When Joaquin Phoenix's character in Her isn't wooing his smartphone's operating system, he spends much of his time playing a video game. Called Alien Child, the game is essentially a glimpse at what would happen if Kinect actually worked as promised — it's controlled entirely through hand gestures and voice commands, and Phoenix is able to carry on real conversations with the rude little space kid. They swear at each other and the alien even reacts to other voices in the room.
It's an impressive and imaginative concept for a game, dreamed up by artist and animator David OReilly, who has decided to follow up that project with his first real video game. But whereas Alien Child represents a possible future for the medium, Mountain is barely a game at all. "Both projects are opposites in a lot of ways," he admits.
Billed as a simulator, the game gives you a unique mountain to watch over, and that's really all you’re able to do. You can zoom in and out, and change the camera angle, but Mountain isn't really an interactive experience. Under the settings menu there's a section to tweak the controls, but the only option is "nothing." Instead, you simply sit and watch as the seasons pass and your rocky pet slowly changes over time. It's a surreally relaxing experience that sits somewhere between a screensaver and a traditional video game. "I don’t think Mountain needs to be explained," says OReilly. "It’s going to mean different things to different people, and I can’t get in the way of that."

"I don’t think Mountain needs to be explained."

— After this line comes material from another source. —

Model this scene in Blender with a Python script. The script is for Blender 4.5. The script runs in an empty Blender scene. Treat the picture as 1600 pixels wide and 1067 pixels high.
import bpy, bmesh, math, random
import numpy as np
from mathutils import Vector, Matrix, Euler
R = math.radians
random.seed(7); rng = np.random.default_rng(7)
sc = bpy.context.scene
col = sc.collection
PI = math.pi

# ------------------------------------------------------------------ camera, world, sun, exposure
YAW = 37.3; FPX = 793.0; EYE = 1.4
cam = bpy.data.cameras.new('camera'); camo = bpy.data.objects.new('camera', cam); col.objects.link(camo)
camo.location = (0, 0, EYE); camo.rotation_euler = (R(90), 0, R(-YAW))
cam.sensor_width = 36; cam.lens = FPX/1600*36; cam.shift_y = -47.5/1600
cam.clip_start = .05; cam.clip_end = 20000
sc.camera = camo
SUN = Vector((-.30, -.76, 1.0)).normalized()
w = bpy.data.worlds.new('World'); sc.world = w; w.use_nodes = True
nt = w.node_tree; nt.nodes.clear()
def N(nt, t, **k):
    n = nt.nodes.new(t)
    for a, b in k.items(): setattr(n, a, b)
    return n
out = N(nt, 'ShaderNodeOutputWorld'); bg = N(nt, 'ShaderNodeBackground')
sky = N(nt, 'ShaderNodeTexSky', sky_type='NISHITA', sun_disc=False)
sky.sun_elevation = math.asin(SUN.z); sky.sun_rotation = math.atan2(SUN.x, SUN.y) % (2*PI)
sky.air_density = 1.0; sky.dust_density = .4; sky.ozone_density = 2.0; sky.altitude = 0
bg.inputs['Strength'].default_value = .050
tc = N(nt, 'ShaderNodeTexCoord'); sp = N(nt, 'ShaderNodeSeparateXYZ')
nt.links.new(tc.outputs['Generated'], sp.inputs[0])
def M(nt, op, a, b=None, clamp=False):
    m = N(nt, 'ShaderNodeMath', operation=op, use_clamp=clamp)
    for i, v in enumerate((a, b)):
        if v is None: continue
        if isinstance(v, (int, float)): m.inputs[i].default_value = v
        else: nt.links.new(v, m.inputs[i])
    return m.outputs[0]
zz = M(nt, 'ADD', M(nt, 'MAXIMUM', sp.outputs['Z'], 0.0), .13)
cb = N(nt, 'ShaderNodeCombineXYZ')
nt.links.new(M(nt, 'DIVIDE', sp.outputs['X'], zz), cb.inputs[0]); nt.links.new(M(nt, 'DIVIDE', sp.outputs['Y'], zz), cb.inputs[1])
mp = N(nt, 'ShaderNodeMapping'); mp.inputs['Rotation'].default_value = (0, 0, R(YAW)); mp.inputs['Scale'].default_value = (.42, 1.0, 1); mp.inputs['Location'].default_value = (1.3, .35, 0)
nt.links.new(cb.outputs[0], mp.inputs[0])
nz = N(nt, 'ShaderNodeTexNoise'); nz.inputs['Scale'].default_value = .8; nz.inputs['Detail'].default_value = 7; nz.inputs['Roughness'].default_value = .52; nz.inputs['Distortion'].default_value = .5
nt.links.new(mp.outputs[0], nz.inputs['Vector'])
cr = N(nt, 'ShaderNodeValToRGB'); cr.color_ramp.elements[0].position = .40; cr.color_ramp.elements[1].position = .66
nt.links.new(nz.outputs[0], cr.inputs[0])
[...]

The most interactive moment of the experience comes at the very beginning. You're asked a series of questions, like "What does love look like?" and you then draw your answer on the screen. The game uses this information somehow to generate a mountain unique to you. After that, all you can do is watch. I found myself booting up Mountain first thing in the morning and would just let it run in the background as I went about my work day. It was surprisingly engaging to just stop for a minute or two to inspect the mountain and check in on the weather. The beautiful visuals provided a welcome distraction from the stress of word counts and deadlines.
Every so often Mountain lets out a musical cue, which would immediately make me pull up the game to check in to see the mountain thinking out loud. "I'm all about this overcast day," it might say, or "I lost myself inside this beautiful day." The mountain also changes in the strangest ways, with objects sticking to its surface seemingly at random. Watching it unfold felt like playing a passive Katamari game. Mountain became a part of my routine, and when it ended — the game does indeed have a distressingly sad ending — I felt a strange sense of loss. It may not seem like Mountain gives you all that much to do, but I missed it anyways.
OReilly had previously dabbled in game making as a hobby, but it wasn't until after he built the fictional Alien Child game for Her that he decided the time was right to design something more serious. He managed to get the job working with Jonze after some friends recommended him to the director, and his career has included everything from directing an episode of Adventure Time to creating concert graphics for MIA.

"Everything is also a game, including this sentence."
Unsurprisingly, creating a real game and animating scenes about a fake game for a movie proved to be very different experiences. "You can keep adding and changing in ways you can’t in animation," OReilly says of game design, "so it’s harder to know when to finish. I have a lot of ideas I want to add to Mountain, but where it is now is what I set out to make, so they might have to wait for an update down the line."
Mountain may not be interactive, but OReilly still believes that players have an impact on the experience — though his reasoning is a bit out there. "Everything interacts with itself and everything around it throughout time and space," he explains. "Everything is also a game, including this sentence, where I can make your eye move left to right, and make sense of these abstract shapes we’ve agreed upon. You’re rendering these shapes into thought on my behalf, it only feels like you’re in control, and you are for the most part, but I’m guiding you, and I want you to keep going, even though you can quit at any time."
Perhaps it's that outsider perspective that makes Mountain feel so unique and refreshing as a game; it's definitely the only experience that has ever made me feel sad about a geological phenomenon. I truly felt attached to my mountain, but it's more than likely that others won't feel the same thing. If you think of Mountain as a regular game that requires all of your attention, you're bound to get bored. But those dueling perspectives are exactly the point — everyone will take something different away from the experience.
"At the very least, Mountain is a thing you can experience and find beauty in," says OReilly. "It doesn’t require intellectualizing or mental effort. It can just be. Anything people discover beyond that is wonderful."
Mountain is available today for iOS, Windows, and Mac.